BRIEF - Please output exactly the run of lines that starts at the line with "7, 'tall leaning" and ends at the last line of the records below.

GIVEN ENTRIES -
╔══
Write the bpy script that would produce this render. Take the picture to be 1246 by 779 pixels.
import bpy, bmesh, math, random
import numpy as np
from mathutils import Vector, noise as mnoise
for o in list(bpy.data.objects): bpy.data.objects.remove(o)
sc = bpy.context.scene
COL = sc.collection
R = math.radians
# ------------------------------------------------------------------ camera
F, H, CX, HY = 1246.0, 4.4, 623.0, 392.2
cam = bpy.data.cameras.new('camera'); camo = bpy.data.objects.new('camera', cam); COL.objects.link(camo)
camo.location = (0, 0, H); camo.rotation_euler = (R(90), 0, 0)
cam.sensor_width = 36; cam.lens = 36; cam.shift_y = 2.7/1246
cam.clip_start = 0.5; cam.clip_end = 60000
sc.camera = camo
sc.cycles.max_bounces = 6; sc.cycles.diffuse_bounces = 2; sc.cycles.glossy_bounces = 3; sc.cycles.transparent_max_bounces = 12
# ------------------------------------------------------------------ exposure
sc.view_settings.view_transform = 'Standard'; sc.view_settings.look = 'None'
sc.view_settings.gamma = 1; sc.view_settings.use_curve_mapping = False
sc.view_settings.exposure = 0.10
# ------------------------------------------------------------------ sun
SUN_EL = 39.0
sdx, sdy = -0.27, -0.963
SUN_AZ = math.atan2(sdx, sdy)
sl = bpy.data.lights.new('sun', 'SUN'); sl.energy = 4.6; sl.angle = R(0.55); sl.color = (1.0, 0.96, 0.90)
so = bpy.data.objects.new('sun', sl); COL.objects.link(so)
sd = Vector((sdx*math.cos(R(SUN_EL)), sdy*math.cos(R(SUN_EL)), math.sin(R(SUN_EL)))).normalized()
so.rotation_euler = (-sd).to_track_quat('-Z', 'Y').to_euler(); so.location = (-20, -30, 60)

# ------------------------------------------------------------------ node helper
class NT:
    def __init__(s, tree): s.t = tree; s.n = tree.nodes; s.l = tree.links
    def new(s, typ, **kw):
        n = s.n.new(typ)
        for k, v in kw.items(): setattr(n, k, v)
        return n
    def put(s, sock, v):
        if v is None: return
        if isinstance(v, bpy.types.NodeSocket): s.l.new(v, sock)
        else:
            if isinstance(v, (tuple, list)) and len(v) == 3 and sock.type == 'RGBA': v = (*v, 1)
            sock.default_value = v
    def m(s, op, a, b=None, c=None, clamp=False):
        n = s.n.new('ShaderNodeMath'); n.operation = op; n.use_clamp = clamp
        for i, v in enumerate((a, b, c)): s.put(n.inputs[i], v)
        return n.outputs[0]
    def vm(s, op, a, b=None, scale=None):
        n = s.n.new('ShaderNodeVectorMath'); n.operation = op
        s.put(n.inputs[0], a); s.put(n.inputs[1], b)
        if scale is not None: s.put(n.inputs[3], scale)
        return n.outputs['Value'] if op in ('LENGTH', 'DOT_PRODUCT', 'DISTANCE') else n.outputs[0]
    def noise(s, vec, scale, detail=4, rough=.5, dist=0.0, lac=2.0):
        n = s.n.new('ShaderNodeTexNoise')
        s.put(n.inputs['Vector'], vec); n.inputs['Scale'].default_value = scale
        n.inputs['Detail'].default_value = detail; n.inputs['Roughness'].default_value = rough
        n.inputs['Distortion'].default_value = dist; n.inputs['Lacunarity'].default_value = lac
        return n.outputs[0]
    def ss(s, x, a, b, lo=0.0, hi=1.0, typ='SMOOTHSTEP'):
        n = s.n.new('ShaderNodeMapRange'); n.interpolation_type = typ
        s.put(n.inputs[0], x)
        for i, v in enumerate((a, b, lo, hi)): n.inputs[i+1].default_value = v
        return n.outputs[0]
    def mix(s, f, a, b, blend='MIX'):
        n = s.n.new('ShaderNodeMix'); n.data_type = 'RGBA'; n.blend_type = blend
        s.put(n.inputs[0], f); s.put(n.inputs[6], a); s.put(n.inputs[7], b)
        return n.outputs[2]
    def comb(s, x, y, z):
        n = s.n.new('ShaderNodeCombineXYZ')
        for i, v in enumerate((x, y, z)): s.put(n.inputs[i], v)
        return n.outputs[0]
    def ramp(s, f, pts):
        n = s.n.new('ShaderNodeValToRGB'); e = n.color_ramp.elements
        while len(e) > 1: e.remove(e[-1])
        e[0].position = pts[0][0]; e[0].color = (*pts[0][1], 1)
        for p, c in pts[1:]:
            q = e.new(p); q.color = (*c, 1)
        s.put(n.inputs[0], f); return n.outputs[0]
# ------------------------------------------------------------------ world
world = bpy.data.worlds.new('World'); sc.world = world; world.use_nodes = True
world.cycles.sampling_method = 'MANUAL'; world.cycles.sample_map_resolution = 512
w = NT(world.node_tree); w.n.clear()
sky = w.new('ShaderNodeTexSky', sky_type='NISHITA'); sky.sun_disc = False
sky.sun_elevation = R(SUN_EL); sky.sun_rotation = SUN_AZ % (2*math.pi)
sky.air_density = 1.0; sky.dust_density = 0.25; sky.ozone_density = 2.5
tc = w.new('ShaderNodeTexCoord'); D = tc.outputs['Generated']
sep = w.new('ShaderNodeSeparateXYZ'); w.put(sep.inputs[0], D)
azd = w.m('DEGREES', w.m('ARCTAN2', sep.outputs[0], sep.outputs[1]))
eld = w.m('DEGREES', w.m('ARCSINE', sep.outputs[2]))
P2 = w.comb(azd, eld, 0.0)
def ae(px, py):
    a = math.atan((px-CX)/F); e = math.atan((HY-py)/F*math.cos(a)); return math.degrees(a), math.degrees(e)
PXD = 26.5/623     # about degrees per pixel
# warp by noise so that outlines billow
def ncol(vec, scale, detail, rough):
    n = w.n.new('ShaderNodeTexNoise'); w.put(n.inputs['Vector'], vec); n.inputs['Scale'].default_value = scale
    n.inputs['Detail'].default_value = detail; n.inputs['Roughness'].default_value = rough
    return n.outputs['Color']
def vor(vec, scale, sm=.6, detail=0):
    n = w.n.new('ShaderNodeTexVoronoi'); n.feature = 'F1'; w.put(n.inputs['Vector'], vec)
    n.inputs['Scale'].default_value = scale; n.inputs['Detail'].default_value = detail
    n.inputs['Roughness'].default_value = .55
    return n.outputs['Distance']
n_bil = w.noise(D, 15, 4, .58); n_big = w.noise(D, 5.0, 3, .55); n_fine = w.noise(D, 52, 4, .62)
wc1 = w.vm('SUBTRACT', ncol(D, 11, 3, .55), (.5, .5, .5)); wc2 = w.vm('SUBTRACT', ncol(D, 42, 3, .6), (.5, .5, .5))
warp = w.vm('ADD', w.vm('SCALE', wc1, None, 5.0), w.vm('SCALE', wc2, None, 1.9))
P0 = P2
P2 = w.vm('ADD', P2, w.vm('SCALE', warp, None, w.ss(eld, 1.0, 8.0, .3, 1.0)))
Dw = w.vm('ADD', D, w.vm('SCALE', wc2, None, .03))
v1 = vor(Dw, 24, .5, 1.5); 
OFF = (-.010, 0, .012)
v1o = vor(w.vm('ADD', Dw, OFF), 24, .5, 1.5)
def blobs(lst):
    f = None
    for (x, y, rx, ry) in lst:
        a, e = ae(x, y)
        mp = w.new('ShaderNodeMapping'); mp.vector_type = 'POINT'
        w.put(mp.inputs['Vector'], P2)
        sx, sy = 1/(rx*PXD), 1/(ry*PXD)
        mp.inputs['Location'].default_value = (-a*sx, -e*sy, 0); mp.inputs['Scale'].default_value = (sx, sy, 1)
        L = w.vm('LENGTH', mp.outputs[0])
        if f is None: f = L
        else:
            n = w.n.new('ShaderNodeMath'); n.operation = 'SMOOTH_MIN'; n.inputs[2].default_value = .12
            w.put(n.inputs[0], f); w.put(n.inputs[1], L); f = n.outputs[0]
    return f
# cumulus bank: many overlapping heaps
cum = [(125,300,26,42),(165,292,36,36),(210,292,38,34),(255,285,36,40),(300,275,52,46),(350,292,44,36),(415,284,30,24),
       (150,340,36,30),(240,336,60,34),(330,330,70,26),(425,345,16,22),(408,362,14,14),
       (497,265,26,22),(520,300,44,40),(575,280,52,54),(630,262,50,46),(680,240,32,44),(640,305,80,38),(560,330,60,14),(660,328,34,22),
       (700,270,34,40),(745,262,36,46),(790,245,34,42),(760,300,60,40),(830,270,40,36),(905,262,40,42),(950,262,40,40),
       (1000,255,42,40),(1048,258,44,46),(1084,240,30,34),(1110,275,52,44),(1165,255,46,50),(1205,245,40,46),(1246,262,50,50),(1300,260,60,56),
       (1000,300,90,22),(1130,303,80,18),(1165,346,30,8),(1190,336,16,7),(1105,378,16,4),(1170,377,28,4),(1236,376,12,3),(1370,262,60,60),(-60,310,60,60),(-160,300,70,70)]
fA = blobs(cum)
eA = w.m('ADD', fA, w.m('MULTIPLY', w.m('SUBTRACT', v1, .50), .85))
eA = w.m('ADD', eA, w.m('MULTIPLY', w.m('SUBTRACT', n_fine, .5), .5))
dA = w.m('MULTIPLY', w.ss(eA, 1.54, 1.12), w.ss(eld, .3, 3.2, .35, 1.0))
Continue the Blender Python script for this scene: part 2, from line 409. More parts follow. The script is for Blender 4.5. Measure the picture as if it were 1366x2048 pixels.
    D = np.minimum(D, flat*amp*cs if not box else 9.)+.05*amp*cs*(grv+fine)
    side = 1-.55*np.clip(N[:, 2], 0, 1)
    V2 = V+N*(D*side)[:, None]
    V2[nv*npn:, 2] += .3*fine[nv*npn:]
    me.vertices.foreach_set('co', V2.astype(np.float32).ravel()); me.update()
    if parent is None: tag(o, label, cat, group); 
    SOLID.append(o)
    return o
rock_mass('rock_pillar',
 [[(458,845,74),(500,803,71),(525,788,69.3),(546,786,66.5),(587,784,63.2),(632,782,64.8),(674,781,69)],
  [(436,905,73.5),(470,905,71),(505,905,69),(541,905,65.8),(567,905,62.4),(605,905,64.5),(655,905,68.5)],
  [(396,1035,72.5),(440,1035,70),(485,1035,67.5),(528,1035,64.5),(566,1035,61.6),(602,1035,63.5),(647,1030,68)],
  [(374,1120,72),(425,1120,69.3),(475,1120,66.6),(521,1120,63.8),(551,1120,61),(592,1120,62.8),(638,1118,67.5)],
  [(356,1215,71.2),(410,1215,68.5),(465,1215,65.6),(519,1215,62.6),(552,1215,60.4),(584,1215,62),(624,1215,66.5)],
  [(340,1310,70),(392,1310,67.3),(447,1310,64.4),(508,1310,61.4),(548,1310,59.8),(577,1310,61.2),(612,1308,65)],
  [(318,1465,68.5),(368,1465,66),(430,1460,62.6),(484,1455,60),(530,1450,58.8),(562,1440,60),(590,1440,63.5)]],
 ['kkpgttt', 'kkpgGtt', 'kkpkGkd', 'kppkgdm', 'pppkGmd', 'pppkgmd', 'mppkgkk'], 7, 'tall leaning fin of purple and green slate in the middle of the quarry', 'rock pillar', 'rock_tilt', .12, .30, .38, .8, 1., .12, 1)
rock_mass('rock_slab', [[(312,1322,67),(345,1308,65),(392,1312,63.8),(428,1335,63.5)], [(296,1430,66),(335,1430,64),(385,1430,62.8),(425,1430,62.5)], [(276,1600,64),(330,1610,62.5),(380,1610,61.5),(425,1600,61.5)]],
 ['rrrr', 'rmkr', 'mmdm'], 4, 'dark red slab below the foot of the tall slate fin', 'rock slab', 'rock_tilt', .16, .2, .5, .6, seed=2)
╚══
RESPONSE TO THE EXERCISE -
 ['kkpgttt', 'kkpgGtt', 'kkpkGkd', 'kppkgdm', 'pppkGmd', 'pppkgmd', 'mppkgkk'], 7, 'tall leaning fin of purple and green slate in the middle of the quarry', 'rock pillar', 'rock_tilt', .12, .30, .38, .8, 1., .12, 1)
rock_mass('rock_slab', [[(312,1322,67),(345,1308,65),(392,1312,63.8),(428,1335,63.5)], [(296,1430,66),(335,1430,64),(385,1430,62.8),(425,1430,62.5)], [(276,1600,64),(330,1610,62.5),(380,1610,61.5),(425,1600,61.5)]],
 ['rrrr', 'rmkr', 'mmdm'], 4, 'dark red slab below the foot of the tall slate fin', 'rock slab', 'rock_tilt', .16, .2, .5, .6, seed=2)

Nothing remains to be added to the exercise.